Kolego poleć jakiś parownik(podejrzewam, że powiesz o Lovato)? Co do zestawu naprawczego to trochę masz racje? Wymieniłem u siebie(mam parownik Tomasetto, więc raczej szału nie ma), trochę to dało jednak nie wiele.

: 03 mar 2011, 00:32
autor: trejdmark
lovato spoko w relacji cena/jakość, jednak ja bym bardziej polecił brc lub landi.

: 03 mar 2011, 19:31
autor: michakret10
a czy mogę wstawić byle jaki parownik czy jest różnica w parownikach że jeden jest do wtrysku jednopunktowego lub do wtrysku wielopunktowego i od typu zaworów.

JA posiadam wtrysk wielopunktowy,KE-Motronic

: 03 mar 2011, 20:33
autor: patrykk007
Jest różnica, przede wszystkim patrz na moc jaką obsługuje reduktor czyli czy np do 70 koni czy np do 200

: 04 mar 2011, 15:12
autor: michakret10
patrykk007 pisze:Jest różnica, przede wszystkim patrz na moc jaką obsługuje reduktor czyli czy np do 70 koni czy np do 200
to akurat wiem ale czy jest różnica czy wtrysk jest jednopunktowy czy wielopunktowy

: 04 mar 2011, 16:03
autor: pawel_m
michakret10 pisze:
patrykk007 pisze:Jest różnica, przede wszystkim patrz na moc jaką obsługuje reduktor czyli czy np do 70 koni czy np do 200
to akurat wiem ale czy jest różnica czy wtrysk jest jednopunktowy czy wielopunktowy
Wydaje mi się, że nie ma to znaczenia. Z kolei do instalacji sekwencyjnej jest już całkiem inny parownik.

: 04 mar 2011, 17:58
autor: patrykk007
No raczej, przecież to inna budowa instalacji

: 06 mar 2011, 10:40
autor: maniek2312
gaz od gazu się różni,ja mam silnik 90 km.i tomasetto spisuję się dobrze,nie mam z nim żadnych problemów,no i mam jedno punktowy wtrysk.pozdrawiam

: 06 mar 2011, 14:33
autor: Audi 80 Polska
Do silników z klapowym przepływomierzem gdy mikser jest między przepływomierzem a przepustnicą (tylko w ten sposób montuje się przy mechanicznym wtrysku) trzeba podłączyć do reduktora kompensację.
Niektóre mają dziurę na kolanko do niej, w niektórych trzeba wywiercić dziurę na podłączenie i zatkać fabryczne otwory łączące z atmosferą.

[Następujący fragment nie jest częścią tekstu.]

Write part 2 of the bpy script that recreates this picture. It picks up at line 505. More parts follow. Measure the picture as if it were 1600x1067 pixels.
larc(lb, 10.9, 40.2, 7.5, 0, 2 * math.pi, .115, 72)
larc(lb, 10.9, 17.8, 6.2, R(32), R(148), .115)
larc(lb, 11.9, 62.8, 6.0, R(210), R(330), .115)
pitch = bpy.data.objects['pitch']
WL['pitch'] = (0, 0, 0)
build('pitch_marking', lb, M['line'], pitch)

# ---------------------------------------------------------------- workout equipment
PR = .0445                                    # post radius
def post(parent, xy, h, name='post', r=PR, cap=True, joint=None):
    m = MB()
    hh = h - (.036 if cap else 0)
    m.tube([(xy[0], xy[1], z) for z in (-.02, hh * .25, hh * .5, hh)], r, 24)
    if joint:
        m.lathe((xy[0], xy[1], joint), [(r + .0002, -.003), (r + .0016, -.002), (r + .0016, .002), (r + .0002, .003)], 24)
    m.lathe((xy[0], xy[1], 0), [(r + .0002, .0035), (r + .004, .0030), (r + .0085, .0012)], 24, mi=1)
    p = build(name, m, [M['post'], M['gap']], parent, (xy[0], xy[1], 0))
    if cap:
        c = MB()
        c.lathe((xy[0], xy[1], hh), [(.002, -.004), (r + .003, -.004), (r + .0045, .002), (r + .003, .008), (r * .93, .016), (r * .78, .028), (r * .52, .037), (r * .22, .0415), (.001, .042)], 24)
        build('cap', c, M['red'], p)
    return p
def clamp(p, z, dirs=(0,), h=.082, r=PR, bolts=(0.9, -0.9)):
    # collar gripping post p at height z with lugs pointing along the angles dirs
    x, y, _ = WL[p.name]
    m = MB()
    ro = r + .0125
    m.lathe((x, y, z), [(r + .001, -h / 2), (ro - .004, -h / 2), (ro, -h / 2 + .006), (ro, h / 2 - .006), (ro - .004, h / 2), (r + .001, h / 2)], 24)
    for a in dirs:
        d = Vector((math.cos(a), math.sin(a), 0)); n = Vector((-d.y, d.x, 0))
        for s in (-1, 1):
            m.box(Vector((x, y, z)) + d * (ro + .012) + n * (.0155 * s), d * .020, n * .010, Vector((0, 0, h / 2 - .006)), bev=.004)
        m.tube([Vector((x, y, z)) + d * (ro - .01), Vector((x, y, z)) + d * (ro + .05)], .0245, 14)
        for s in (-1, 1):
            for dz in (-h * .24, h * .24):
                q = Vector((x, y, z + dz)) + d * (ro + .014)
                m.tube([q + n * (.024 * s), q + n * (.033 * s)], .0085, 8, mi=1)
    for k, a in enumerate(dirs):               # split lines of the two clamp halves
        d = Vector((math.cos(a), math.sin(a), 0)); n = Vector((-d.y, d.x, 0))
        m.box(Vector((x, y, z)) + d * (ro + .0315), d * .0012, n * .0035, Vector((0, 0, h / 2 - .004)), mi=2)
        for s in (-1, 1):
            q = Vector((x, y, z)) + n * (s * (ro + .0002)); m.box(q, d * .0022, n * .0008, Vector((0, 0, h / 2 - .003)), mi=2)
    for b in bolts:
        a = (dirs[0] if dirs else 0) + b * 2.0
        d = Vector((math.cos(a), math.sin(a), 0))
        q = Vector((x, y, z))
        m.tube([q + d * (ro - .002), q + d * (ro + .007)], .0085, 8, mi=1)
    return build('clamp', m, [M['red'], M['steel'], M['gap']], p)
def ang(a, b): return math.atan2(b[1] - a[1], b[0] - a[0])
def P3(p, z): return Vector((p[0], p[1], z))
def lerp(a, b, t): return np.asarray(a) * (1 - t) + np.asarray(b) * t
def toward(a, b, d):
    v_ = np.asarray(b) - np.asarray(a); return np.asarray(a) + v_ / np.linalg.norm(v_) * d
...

Jeszcze głównie do gaźnikowych są czasami montowane tzw. pneumatyki a nie elektroniki.
Jeszcze są reduktory do silników turbo.

: 14 kwie 2011, 19:03
autor: maniek2312
Ja mam właśnie taki parownik i z boku ma drugi króciec na dodatkowe podciśnienie,ale nie mam go podłączonego i też super chodzi.raz na pół roku zmieniam oczywiście dla pewności filter gazu.